03.31.03 - 5:42 p.m.

Today, the white Kitchenaid mixer is on sale for $99. That's a substantial savings over $249, but I'm stupid and willing to pay one hundred and fifty clams more for something that is orange. Also, we just bought bedroom curtains and the new espadrille striped duvet cover and shams (Dan: "Speak English!") yesterday, so one more household item isn't really in the budget right now.

And I don't really have any more money for food until Friday either, but that's neither here nor there. I should have enough soy-based products in the freezer to last me through the week.

I am depressed. Again. I really feel like I'm inching closer to the edge of a nervous breakdown every day, like when I nearly cried today. Why, you ask? Because I was informed that I'd have to help with two more solutions sidebars per issue. Which adds up to about 10 more solutions per issue, and I think we all know how much I looooooove my solutions assignments to begin with.

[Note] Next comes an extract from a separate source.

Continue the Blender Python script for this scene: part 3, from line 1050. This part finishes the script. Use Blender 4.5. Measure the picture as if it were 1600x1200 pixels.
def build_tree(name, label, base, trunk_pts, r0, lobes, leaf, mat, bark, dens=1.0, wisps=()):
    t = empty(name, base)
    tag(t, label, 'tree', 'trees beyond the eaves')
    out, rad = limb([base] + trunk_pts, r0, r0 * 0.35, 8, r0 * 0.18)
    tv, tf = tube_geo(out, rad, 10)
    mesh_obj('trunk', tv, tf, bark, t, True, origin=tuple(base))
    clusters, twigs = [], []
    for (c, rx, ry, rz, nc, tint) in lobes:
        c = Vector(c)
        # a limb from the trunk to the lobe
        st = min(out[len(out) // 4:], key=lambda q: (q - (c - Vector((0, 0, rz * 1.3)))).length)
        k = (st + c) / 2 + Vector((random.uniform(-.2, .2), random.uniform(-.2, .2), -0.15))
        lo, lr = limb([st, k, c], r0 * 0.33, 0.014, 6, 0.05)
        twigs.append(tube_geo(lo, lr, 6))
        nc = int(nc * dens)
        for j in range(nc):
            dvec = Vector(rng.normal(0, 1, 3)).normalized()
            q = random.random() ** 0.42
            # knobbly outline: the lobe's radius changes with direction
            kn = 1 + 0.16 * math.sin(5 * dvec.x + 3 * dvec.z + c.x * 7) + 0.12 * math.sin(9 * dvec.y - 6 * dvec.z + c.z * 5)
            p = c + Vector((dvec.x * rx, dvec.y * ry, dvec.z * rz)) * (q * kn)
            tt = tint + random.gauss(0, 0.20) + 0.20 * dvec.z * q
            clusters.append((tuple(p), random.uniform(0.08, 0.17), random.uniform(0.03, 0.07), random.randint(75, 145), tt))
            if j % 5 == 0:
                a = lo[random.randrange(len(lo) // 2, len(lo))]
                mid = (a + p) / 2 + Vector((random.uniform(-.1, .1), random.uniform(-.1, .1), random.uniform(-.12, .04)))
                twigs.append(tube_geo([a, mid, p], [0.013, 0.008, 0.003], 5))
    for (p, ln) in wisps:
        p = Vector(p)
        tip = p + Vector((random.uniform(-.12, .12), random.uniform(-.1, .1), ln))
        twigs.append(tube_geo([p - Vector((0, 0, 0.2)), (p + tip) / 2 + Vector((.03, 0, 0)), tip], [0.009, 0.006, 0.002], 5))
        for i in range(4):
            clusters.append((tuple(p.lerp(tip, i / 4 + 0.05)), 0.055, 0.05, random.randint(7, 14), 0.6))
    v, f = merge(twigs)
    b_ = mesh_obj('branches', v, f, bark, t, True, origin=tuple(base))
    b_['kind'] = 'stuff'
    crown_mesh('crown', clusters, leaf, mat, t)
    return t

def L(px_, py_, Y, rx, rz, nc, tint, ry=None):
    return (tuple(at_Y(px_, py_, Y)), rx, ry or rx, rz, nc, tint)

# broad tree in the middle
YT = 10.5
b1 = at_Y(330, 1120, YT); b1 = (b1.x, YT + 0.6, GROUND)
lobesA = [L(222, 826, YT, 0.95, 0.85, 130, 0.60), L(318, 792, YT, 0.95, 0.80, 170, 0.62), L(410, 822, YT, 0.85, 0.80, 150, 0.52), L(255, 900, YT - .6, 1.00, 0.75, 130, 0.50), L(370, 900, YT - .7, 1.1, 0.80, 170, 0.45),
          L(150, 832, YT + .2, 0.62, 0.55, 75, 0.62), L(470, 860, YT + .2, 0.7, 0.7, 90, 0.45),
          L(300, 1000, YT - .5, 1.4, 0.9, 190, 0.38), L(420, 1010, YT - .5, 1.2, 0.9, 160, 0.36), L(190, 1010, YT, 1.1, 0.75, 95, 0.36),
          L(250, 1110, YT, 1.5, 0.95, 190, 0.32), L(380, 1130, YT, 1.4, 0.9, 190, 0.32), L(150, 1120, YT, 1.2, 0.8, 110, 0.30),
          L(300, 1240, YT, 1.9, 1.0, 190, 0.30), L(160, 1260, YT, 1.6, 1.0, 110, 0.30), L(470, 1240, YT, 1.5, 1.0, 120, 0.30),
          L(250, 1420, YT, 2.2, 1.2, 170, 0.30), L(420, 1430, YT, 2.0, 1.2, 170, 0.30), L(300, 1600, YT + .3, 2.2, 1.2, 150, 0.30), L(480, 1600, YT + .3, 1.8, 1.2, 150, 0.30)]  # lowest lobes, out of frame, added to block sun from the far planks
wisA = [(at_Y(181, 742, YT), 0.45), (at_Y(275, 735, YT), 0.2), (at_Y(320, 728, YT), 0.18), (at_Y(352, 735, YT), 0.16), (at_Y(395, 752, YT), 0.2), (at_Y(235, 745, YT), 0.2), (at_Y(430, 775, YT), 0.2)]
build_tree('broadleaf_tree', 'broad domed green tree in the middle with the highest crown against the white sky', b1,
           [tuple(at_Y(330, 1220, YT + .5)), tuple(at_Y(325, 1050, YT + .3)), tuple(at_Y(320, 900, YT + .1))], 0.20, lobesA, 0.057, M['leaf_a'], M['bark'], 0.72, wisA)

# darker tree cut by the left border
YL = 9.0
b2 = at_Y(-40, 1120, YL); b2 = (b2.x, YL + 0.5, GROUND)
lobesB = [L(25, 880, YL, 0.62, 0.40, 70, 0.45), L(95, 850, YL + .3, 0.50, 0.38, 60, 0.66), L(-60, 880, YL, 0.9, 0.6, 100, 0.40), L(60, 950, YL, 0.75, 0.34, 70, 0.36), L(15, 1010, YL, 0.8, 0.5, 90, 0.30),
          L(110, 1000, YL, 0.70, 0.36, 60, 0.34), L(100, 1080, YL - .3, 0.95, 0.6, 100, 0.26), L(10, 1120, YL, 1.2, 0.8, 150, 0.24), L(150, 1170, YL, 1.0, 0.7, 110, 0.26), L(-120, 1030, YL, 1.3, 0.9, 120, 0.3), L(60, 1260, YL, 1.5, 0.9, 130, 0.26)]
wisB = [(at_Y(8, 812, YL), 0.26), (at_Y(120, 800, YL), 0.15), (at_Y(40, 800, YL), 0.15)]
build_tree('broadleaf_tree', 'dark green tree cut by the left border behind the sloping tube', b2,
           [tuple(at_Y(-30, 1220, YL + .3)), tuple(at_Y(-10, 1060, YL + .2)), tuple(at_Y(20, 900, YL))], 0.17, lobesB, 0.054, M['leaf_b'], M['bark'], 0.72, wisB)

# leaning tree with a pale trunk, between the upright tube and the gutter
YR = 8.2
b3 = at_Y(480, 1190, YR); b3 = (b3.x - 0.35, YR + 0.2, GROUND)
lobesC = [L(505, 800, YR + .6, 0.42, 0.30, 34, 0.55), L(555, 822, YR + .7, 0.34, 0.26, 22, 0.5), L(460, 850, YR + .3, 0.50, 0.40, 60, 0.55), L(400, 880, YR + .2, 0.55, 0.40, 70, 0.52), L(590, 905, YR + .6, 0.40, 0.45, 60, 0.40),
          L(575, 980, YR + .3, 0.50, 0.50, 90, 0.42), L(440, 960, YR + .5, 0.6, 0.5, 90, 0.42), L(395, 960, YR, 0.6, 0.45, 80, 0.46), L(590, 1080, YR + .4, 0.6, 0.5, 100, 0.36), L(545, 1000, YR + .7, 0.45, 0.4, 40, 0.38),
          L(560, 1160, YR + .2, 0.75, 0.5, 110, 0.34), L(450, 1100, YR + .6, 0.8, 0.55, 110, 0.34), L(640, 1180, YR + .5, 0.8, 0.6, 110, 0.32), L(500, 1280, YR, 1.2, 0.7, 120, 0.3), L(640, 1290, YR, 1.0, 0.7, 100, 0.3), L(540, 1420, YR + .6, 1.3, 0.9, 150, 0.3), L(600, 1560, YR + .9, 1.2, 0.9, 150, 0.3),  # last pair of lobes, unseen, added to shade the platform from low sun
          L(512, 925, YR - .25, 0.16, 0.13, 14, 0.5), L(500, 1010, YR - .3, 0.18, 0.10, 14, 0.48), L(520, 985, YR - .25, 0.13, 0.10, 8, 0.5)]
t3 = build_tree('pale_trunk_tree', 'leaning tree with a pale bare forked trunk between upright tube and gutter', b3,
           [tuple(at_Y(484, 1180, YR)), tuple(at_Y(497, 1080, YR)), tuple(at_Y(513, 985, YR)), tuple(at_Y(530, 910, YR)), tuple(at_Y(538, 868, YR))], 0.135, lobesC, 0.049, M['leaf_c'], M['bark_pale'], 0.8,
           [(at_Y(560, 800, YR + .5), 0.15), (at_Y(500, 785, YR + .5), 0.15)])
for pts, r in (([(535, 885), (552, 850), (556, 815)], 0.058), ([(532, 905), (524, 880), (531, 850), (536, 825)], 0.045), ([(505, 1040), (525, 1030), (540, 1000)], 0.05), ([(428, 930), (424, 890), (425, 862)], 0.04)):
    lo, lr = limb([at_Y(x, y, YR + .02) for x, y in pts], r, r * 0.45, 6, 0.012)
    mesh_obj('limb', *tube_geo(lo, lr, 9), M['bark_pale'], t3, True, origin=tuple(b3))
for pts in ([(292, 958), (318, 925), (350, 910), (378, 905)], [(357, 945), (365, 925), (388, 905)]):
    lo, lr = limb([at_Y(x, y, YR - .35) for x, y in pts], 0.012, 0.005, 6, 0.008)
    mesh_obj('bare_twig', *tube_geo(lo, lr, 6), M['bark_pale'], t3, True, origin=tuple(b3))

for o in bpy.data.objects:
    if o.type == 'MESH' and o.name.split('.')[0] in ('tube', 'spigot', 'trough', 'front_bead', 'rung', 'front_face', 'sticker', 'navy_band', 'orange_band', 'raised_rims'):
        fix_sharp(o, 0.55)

I can just keep telling myself that it helps me write concisely, precisely, blah blah bullshit which we all know doesn't really matter to me in the grand scheme of things because what is my grand scheme anyway? To devise a way to NOT WORK, but in the meantime I sit here stewing day after day because I am too weak and confused over what I want to look for something new. Also because I'm afraid that I leave things too easily and that I'm a quitter. On the other hand, I feel like I am dumbly loyal and will put up with too much just because it's easier than complaining and doing something about it. So what am I? Bipolar?

Maybe I should stop listening to Hard Candy. That might have something to do with it too.

So as of tomorrow, I will write one new solution every day. Not just copy/paste the kernel of an idea, either. I'll work on grammar and syntax and clear description and subheds, and if I discipline myself like this, I'll never run out of the goddamned solutions that will follow me to hell. Seriously. I'll be in hell and Lucifer will hoof over to me and be like, "Hey Casey, what should I do with all these charcoal briquetttes?" And I'll be like, "Well, Beez, you could place them in the bottoms of your garbage cans and in your fridge and freezer! They absorb odor just as well as baking soda, and after about a month, you can switch them up and still use them on your Barbecue of Doom! How 'bout that? You'll never have to buy boxes of baking soda again!"

Apparently that solution really works. I don't know. I just write the things.